Cohen's point is not that the tactic of "Swift-boating" ought to be exposed for the lie that it is, but rather that Obama–the recipient–ought to learn to respond, because his response has been ineffectual so far:

"It's a real puzzling thing," Obama said matter-of-factly. And then he went on to recount his experience as a community organizer, ending with the observation that "I would think that that's an area where Democrats and Republicans would agree."

Oy!

It is true that on the stump, Obama goes on the attack. But those are fragments — maybe 15 seconds on the evening news. It is with extended interviews, such as the Sunday shows, that we get to visit with the man — and that man, for all his splendid virtues, seems to lack fight. Maybe he's worried about how America would receive an angry black man or maybe he's just too cool to ever get hot, but the result is that we have little insight into his passions: What, above all, does he care about? The answer, at least to the Sunday TV viewer, was nothing much.

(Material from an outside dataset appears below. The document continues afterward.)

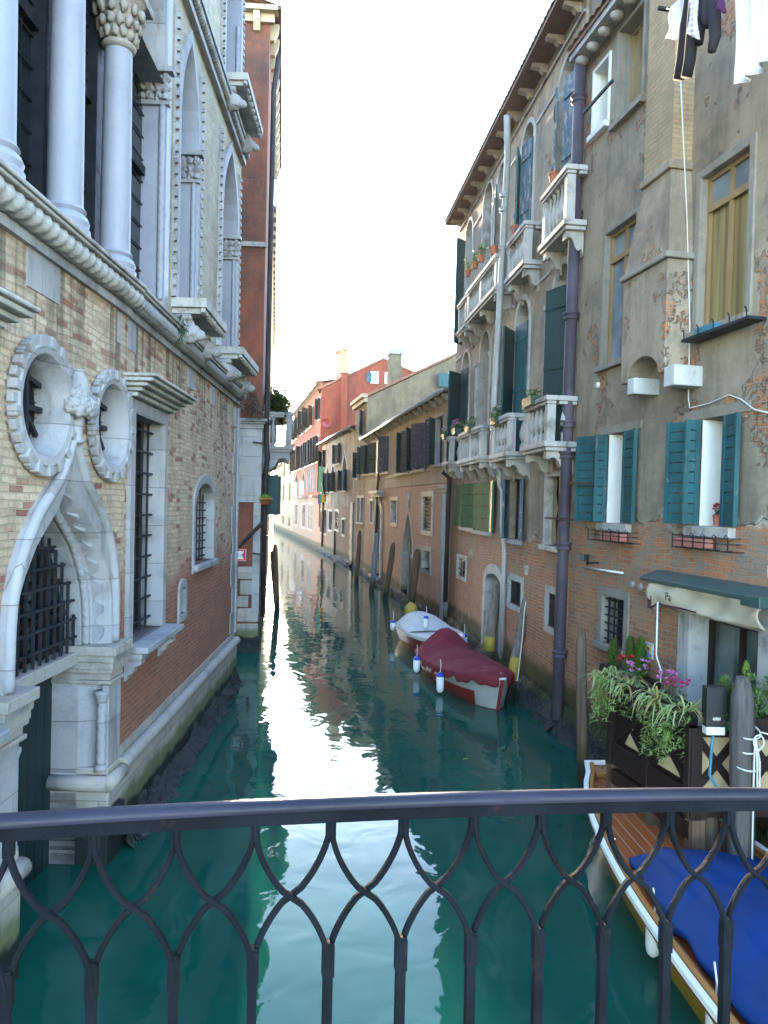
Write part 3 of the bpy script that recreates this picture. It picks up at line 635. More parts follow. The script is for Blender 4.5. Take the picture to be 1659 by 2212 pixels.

And this is the response the Swift-boater is looking for.  It's a clever, but completely immoral tactic.  But it only works as long as there are people like Richard Cohen, who cannot bother to care whether something is a lie.  Instead of using his perch at the Washington Post, and his position as an alleged liberal commentator, to call a lie a lie and to talk about liars, he falls right into the trap.  

Ad matrem et filium

Is this charge from Kathleen Parker just a lie, a reverse ad hominem tu quoque, or nutpicking?

Politicizing Bristol Palin's pregnancy, though predictable, is nonetheless repugnant and has often been absurd. It may be darkly ironic that a governor-mother who opposes explicit sex ed has a pregnant daughter, but experienced parents know that what one instructs isn't always practiced by one's little darlings.

We try; we sometimes fail. There are no perfect families and most of us get a turn on the wheel of misfortune.

Were it not for the pain of a teenager who didn't deserve to be exposed and exploited, the left's hypocrisy in questioning Palin's qualifications to be vice president against the backdrop of her family's choices would be delicious. Instead, it leaves a bad taste.

Would anyone ever ask whether a male candidate was qualified for office because his daughter was pregnant?

Some also have questioned whether Palin, whose son Trig has Down syndrome, can be both a mother and a vice president. These questions aren't coming from the right—so often accused of wanting to keep women barefoot and pregnant in the kitchen—but from the left.

Did someone switch the Kool-Aid?

I wonder this because Parker doesn't name anyone who makes those charges–no, saying "the left" doesn't count as naming anyone.  She might even be able to find someone, perhaps some anonymous diarist at the Daily Kos, but that would be nutpicking: trolling the comment threads of blogs looking for the person who says just what you need them to say, claiming all the while such a person represents "the left" or ("the right" for that matter).  But doesn't even bother to do this minimally sophistical thing.  That would at least give some cover to the false assertion.

It's clear that she wants to make the charge of hypocrisy.  But in order to do this she ought to have some minimum of purported hypocritical behavior.  So rather than speciously misrepresenting some particular charge against Palin, Parker has just made something up. 

Where I come from (Michigan), that's called "lying."

And it's still lying even if it's on the opinion page.